Elettricisti; addetti alla produzione di macchine utensili e costruttori di carpenteria metallica, al taglio e alla confezione dei capi di abbigliamento; alla produzione di mobili in legno e al montaggio di arredi e infissi sono i profili più richiesti. Anche nel comparto dei servizi emergono rami dove si cercano lavoratori in maniera rimarchevole e profili professionali ambiti.
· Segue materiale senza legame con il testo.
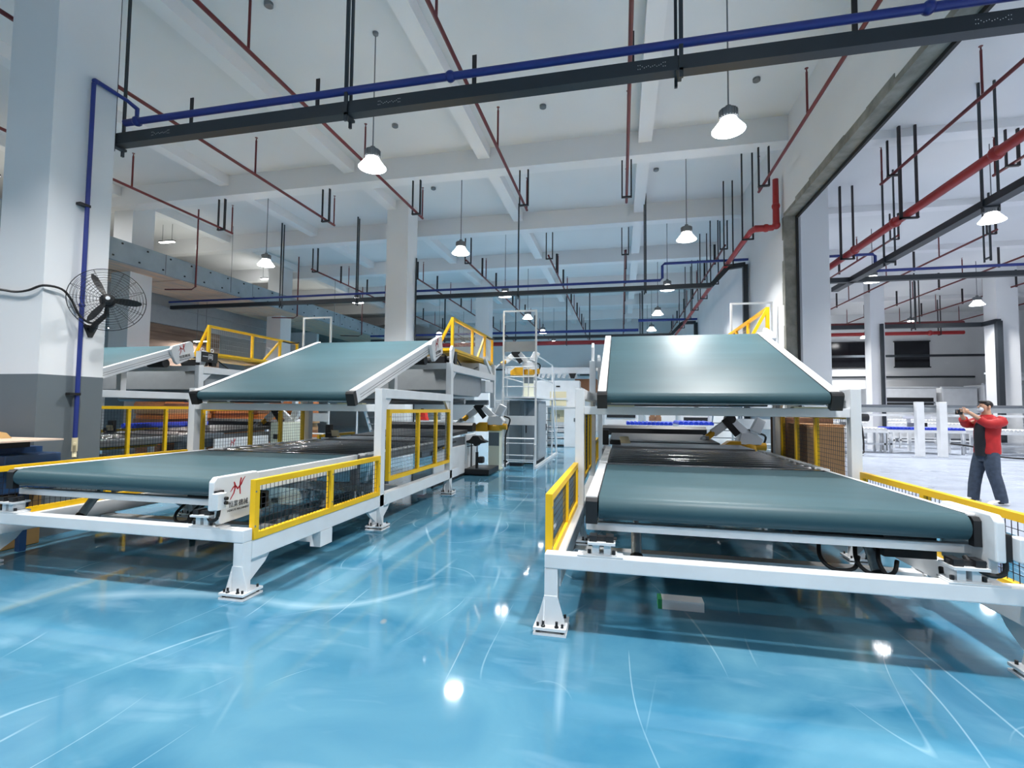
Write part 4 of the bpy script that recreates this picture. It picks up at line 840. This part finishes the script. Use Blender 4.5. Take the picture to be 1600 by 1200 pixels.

Ristorazione, Trasporti e logistica, Autoriparazioni e carrozzerie sono ai vertici delle attività che prevedono assunzioni, con un gap verso l’alto rispetto alla media tra il 10 e il 20%.
Autisti, meccatronici, carrozzieri, cuochi e aiuto cuochi, camerieri, acconciatori e operatori estetici risultano a loro volta tra i profili professionali più ‘gettonati’. La volontà di ampliare gli organici da parte di imprese artigiane, micro e piccole potrebbe infrangersi contro lo scoglio della difficoltà di reperire sul mercato le figure professionali in possesso delle competenze di cui hanno bisogno. Una impresa su tre dichiara di non essere riuscita finora a trovare alcun candidato idoneo. Il resto del campione si divide tra chi assicura di non avere problemi a trovare i lavoratori necessari (11,4%) e chi ha ricevuto candidature ma ha trovato difficoltà nella selezione (55,4%).
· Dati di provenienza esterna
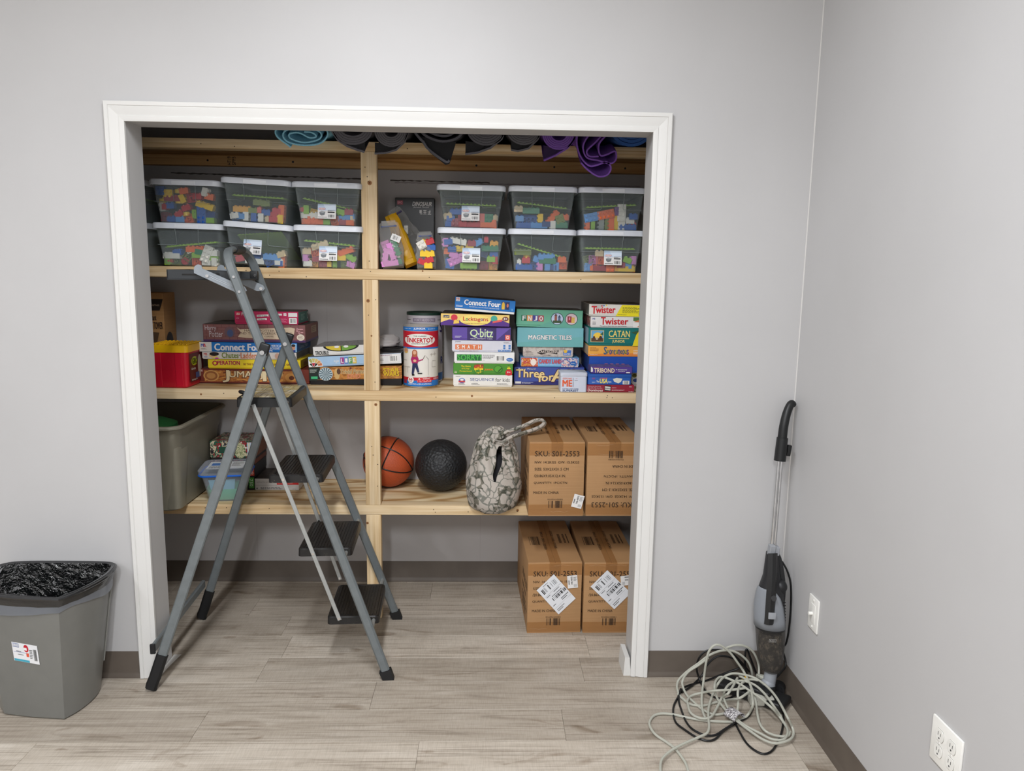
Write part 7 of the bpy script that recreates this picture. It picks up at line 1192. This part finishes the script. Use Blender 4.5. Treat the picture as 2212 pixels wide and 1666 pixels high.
# ================================================================== grey extension cord heap
EC = thing('extension_cord', 'tangled light grey extension cord heaped at the vacuum foot', 'extension cord', (1.36, -0.13, 0))
SP = [
 [(0.862, -0.63, 0.005), (0.872, -0.69, 0.005), (0.915, -0.715, 0.005), (0.952, -0.685, 0.005), (0.962, -0.63, 0.005), (0.959, -0.569, 0.006), (0.96, -0.517, 0.006), (0.946, -0.454, 0.006), (0.927, -0.419, 0.006), (0.899, -0.378, 0.006), (0.89, -0.34, 0.006), (0.893, -0.307, 0.006), (0.914, -0.272, 0.006), (0.944, -0.258, 0.006), (0.984, -0.263, 0.006), (1.027, -0.281, 0.006), (1.078, -0.298, 0.006), (1.134, -0.306, 0.006), (1.184, -0.306, 0.006), (1.222, -0.289, 0.006), (1.246, -0.277, 0.02), (1.249, -0.296, 0.064), (1.267, -0.234, 0.064), (1.282, -0.174, 0.064), (1.278, -0.14, 0.064), (1.262, -0.114, 0.064)],
 [(0.862, -0.63, 0.005), (0.868, -0.582, 0.016), (0.881, -0.53, 0.016), (0.902, -0.498, 0.016), (0.94, -0.464, 0.016), (0.986, -0.434, 0.016), (1.033, -0.407, 0.016), (1.067, -0.385, 0.016), (1.084, -0.352, 0.016), (1.096, -0.304, 0.016), (1.11, -0.254, 0.016), (1.132, -0.202, 0.016), (1.155, -0.163, 0.028), (1.167, -0.168, 0.064), (1.201, -0.128, 0.067), (1.234, -0.12, 0.076), (1.275, -0.12, 0.072), (1.312, -0.132, 0.066), (1.335, -0.174, 0.064), (1.345, -0.229, 0.064), (1.345, -0.292, 0.064), (1.339, -0.366, 0.064), (1.358, -0.368, 0.028), (1.355, -0.391, 0.016), (1.333, -0.419, 0.016), (1.3, -0.436, 0.016), (1.268, -0.44, 0.016), (1.24, -0.418, 0.016), (1.214, -0.372, 0.016), (1.192, -0.324, 0.016), (1.18, -0.3, 0.016), (1.172, -0.26, 0.016), (1.165, -0.213, 0.016), (1.158, -0.184, 0.028), (1.148, -0.19, 0.064), (1.168, -0.145, 0.064), (1.193, -0.122, 0.064), (1.222, -0.14, 0.064), (1.248, -0.174, 0.064), (1.266, -0.212, 0.064), (1.288, -0.26, 0.064), (1.306, -0.317, 0.064), (1.337, -0.31, 0.028), (1.347, -0.34, 0.016), (1.341, -0.377, 0.016), (1.322, -0.409, 0.016), (1.303, -0.423, 0.016), (1.271, -0.418, 0.016), (1.243, -0.386, 0.016), (1.209, -0.344, 0.016), (1.193, -0.305, 0.016), (1.183, -0.244, 0.016), (1.182, -0.195, 0.028), (1.178, -0.212, 0.064), (1.205, -0.174, 0.064), (1.24, -0.151, 0.064), (1.271, -0.151, 0.064), (1.299, -0.179, 0.064), (1.313, -0.234, 0.064), (1.316, -0.296, 0.064), (1.342, -0.305, 0.028), (1.345, -0.33, 0.016)],
 [(1.089, -0.29, 0.01), (1.092, -0.246, 0.011), (1.107, -0.181, 0.019), (1.136, -0.1, 0.038), (1.141, -0.1, 0.105), (1.148, -0.1, 0.148), (1.163, -0.1, 0.172), (1.181, -0.1, 0.178), (1.204, -0.1, 0.168), (1.23, -0.1, 0.145), (1.258, -0.1, 0.108), (1.282, -0.1, 0.074), (1.284, -0.133, 0.067), (1.28, -0.19, 0.064), (1.28, -0.237, 0.044), (1.27, -0.282, 0.03), (1.259, -0.339, 0.023), (1.263, -0.378, 0.02), (1.287, -0.39, 0.012), (1.314, -0.396, 0.01), (1.335, -0.395, 0.012), (1.35, -0.375, 0.012)],
 [(1.052, -0.186, 0.006), (1.037, -0.148, 0.006), (1.039, -0.099, 0.011), (1.051, -0.07, 0.02), (1.067, -0.07, 0.041), (1.092, -0.07, 0.065), (1.122, -0.07, 0.088), (1.159, -0.07, 0.119), (1.199, -0.07, 0.137), (1.24, -0.07, 0.139), (1.279, -0.07, 0.122), (1.31, -0.07, 0.091), (1.325, -0.07, 0.054), (1.329, -0.07, 0.02), (1.301, -0.145, 0.03)],
 [(1.215, -0.06, 0.137), (1.227, -0.06, 0.144), (1.255, -0.06, 0.154), (1.287, -0.06, 0.154), (1.317, -0.06, 0.14), (1.338, -0.06, 0.113), (1.353, -0.06, 0.075), (1.347, -0.084, 0.041), (1.323, -0.145, 0.03), (1.305, -0.189, 0.03)],
 [(1.156, -0.08, 0.117), (1.12, -0.08, 0.087), (1.083, -0.08, 0.06), (1.064, -0.08, 0.026), (1.06, -0.104, 0.013), (1.064, -0.149, 0.007), (1.078, -0.191, 0.006), (1.098, -0.238, 0.006), (1.126, -0.264, 0.006), (1.164, -0.259, 0.006), (1.198, -0.244, 0.006)],
 [(1.033, -0.137, 0.006), (1.044, -0.169, 0.006), (1.06, -0.201, 0.006), (1.102, -0.212, 0.006), (1.154, -0.191, 0.006), (1.197, -0.199, 0.021), (1.214, -0.26, 0.064), (1.259, -0.223, 0.064)],
 [(1.048, -0.222, 0.012), (1.053, -0.19, 0.012), (1.077, -0.158, 0.012), (1.116, -0.16, 0.025), (1.145, -0.212, 0.064), (1.207, -0.207, 0.064), (1.256, -0.196, 0.064)],
 [(1.049, -0.212, 0.016), (1.043, -0.264, 0.016), (1.058, -0.294, 0.016), (1.085, -0.304, 0.016), (1.112, -0.289, 0.016), (1.151, -0.229, 0.016), (1.176, -0.195, 0.028), (1.19, -0.223, 0.064), (1.25, -0.13, 0.064)],
 [(1.185, -0.315, 0.02), (1.2, -0.285, 0.024), (1.216, -0.247, 0.04), (1.221, -0.223, 0.064), (1.243, -0.179, 0.064), (1.276, -0.146, 0.064), (1.3, -0.14, 0.064), (1.32, -0.146, 0.064)]]
GC = C(178, 178, 166, rough=0.45)
obj('cable', cord(SP, 0.0043, 8), GC, EC)
pg = obj('flat_plug', loft([[W2((1.352 + a * hx * 0.92 - b * hy * 0.4, -0.125 - a * hx * 0.42 + b * hy * 0.9, z)) for a, b in [(math.cos(2 * PI * i / 18), math.sin(2 * PI * i / 18)) for i in range(18)]] for z, hx, hy in ((0.056, 0.024, 0.013), (0.059, 0.027, 0.016), (0.066, 0.027, 0.016), (0.069, 0.023, 0.012))]), GC, EC)
obj('plug_ribs', join(*[tf(bbox(-0.0012, 0.0012, -0.008, 0.008, -0.004, 0.005, 0.0008), W2((1.327 + 0.004 * k, -0.113 - 0.002 * k, 0.064)), (0, 0, -0.45)) for k in range(3)]), GC, pg)
sb = obj('socket_block', bbox(-0.042, 0.042, -0.02, 0.02, 0.0, 0.028, 0.004, 2), C(196, 195, 184, rough=0.45), EC, W2((1.312, -0.205, 0.055)) - Vector((0, 0, 0.0)), (0, 0, math.radians(-4)))
sb.location.z = 0.012
obj('socket_slot', join(*[box(x, x + 0.002, -0.0206, -0.019, 0.012, 0.018) for x in (0.008, 0.016, -0.02)]), BLACK, sb)
tm_ = NT('printed_cord_tag'); fz = tm_.noise(tm_.coords((40, 220, 60)), 3, 2); tm_.base(tm_.ramp(fz, [(0.46, (96, 90, 94)), (0.52, (232, 230, 230))], 'CONSTANT')); tm_.set(0.4, 0, 0.4)
tg = loft([[W2((1.188, -0.293, 0.022)) + Euler((0, 0, math.radians(-58))).to_matrix() @ Vector((y, 0.026 * math.cos(a), 0.016 * math.sin(a))) for a in [PI * (-0.12 + 1.24 * i / 16) for i in range(17)]] for y in (-0.024, -0.012, 0.0, 0.012, 0.024)], False, False, closed=False)
to = obj('warning_tag', tg, tm_.m, EC, ang=60); md = to.modifiers.new('thickness', 'SOLIDIFY'); md.thickness = 0.0008
obj('twist_tie', tube(catmull([W2(p) for p in ((1.272, -0.122, 0.052), (1.280, -0.128, 0.066), (1.288, -0.136, 0.064), (1.292, -0.142, 0.05))], 4), 0.0042, 6), C(214, 170, 60, rough=0.25, metal=0.6), EC)

# ================================================================== waste bin with liner
TB = thing('waste_bin', 'grey plastic waste bin with black liner beside the door casing', 'waste bin', (-1.19, -0.15, 0))
def tring(z, e=0.0):
    u = z / 0.452
    bot = [(-1.298, -0.242), (-1.19, -0.262), (-1.081, -0.273), (-1.058, -0.225), (-1.046, -0.16), (-1.052, -0.10), (-1.075, -0.055), (-1.12, -0.036), (-1.2, -0.030), (-1.3, -0.034), (-1.345, -0.06), (-1.36, -0.12), (-1.345, -0.19)]
    top = [(-1.335, -0.262), (-1.19, -0.293), (-1.048, -0.310), (-1.012, -0.235), (-0.992, -0.15), (-0.995, -0.075), (-1.015, -0.03), (-1.07, -0.016), (-1.2, -0.014), (-1.34, -0.016), (-1.395, -0.045), (-1.415, -0.12), (-1.395, -0.205)]
    out = []
    for (a, b), (c, d) in zip(bot, top):
        x, y = a + (c - a) * u, b + (d - b) * u; v = Vector((x + 1.195, y + 0.155)); L = v.length
        v = v * ((L + e) / L); out.append((v.x - 1.195 + 1.19, v.y - 0.155 + 0.15, z))
    return out
def dense(ring, sharp=(0, 2)):
    P = [Vector(p) for p in ring]; n = len(P); out = []
    for i in range(n):
        j = (i + 1) % n; h = (i - 1) % n; k = (i + 2) % n
        a = P[h] if i not in sharp else P[i] * 2 - P[j]; d = P[k] if j not in sharp else P[j] * 2 - P[i]; b, c = P[i], P[j]
        for s in range(4):
            t_ = s / 4; out.append(0.5 * ((2 * b) + (c - a) * t_ + (2 * a - 5 * b + 4 * c - d) * t_ * t_ + (3 * b - a - 3 * c + d) * t_ ** 3))
    return out
GB = C(118, 118, 114, rough=0.32)
obj('bin_body', loft([dense(tring(0, -0.006)), dense(tring(0.006)), dense(tring(0.22)), dense(tring(0.44)), dense(tring(0.44, -0.004)), dense(tring(0.012, -0.006))]), GB, TB, ang=28)
hp = [Vector(v) for v in dense(tring(0.40, 0.006))]
obj('side_flute', join(*[tube([Vector(dense(tring(z, 0.0015))[k]) for z in (0.11, 0.2, 0.3, 0.4)], 0.004, 6) for k in (21, 23)]), GB, TB)
rr_ = random.Random(5)
def wob(ring, a): return [Vector(v) + Vector((rr_.uniform(-a, a), rr_.uniform(-a, a), rr_.uniform(-a, a))) for v in ring]
def slack(z, e, dz):
    R = dense(tring(z, e)); n = len(R); return [Vector((v.x, v.y, v.z - dz * (0.5 + 0.5 * math.sin(2 * PI * (i / n) * 3 + 1.0)) + rr_.uniform(-0.001, 0.001))) for i, v in enumerate(R)]
lr = [slack(0.421, 0.006, 0.006), slack(0.433, 0.0085, 0.003), dense(tring(0.447, 0.009)), dense(tring(0.456, 0.005)), dense(tring(0.453, -0.006)), wob(dense(tring(0.40, -0.014)), 0.004), wob(dense(tring(0.33, -0.018)), 0.007), wob(dense(tring(0.24, -0.022)), 0.008), wob(dense(tring(0.14, -0.03)), 0.008), wob(dense(tring(0.06, -0.05)), 0.006)]
obj('liner_rim', loft(lr[:5], False, False), M_BAND, TB, ang=70)
obj('liner_bead', tube(dense(tring(0.449, 0.008)), 0.0065, 8, True), M_BAND, TB)
obj('bin_liner', loft(lr[4:], False, True), M_LINER, TB, ang=70)
fm = m_clear('thin_grey_liner_film', (190, 193, 198), 0.42, 0.18, (150, 155, 163))
obj('liner_hem', loft([slack(0.404, 0.003, 0.026), slack(0.414, 0.0045, 0.012), slack(0.428, 0.0055, 0.004)], False, False), fm, TB, ang=70)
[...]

In quest’ultimo gruppo solo il 7,7% delle imprese ha trovato candidati che hanno giudicato insufficiente l’offerta economica ricevuta mentre il 47,7% spiega di aver trovato candidati ma senza le necessarie competenze.
Può sorprendere che la modalità più utilizzata dalle imprese per reperire candidati rimanga il cosiddetto ‘passaparola’, preferito dal 42,1% delle imprese. Seguono le agenzie (21,5%) e gli annunci su canali più o meno specializzati (15,1%). Viceversa solo il 10,7% delle imprese privilegia il suggerimento di scuole, istituti di formazione, università. E addirittura uno striminzito 6,8% i canali ufficiali dedicati, quali i centri per l’impiego.
Dati che generano giocoforza dubbi sull’efficienza tanto degli strumenti di orientamento quanto dei soggetti formativi pubblici. Le imprese intenzionate a realizzare nuove assunzioni vorrebbero privilegiare la stabilità dei rapporti di lavoro, come dimostra l’auspicio di firmare contratti a tempo indeterminato (34,6%) o con forme assimilabili quali l’apprendistato (21,5%) e il tirocinio formativo (9,8%). In conclusione, ci si potrebbe domandare perché in tempi di stasi economica, o di crescita ridotta, tante imprese pensino ad assumere e, perdipiù, a tempo in qualche modo indeterminato. L’Area studi e ricerche della CNA fa rientrare questo comportamento nel cosiddetto ‘Labour Hoarding’, letteralmente ‘fare scorta di lavoro’.
Si tratta di una strategia a lungo termine utilizzata dalle imprese (che non licenziano, o addirittura assumono, in un periodo di bassa crescita) per evitare i costi di ri-assunzione, e le difficoltà di reperimento dei profili professionali adatti, qualora dovesse riprendersi l’economia.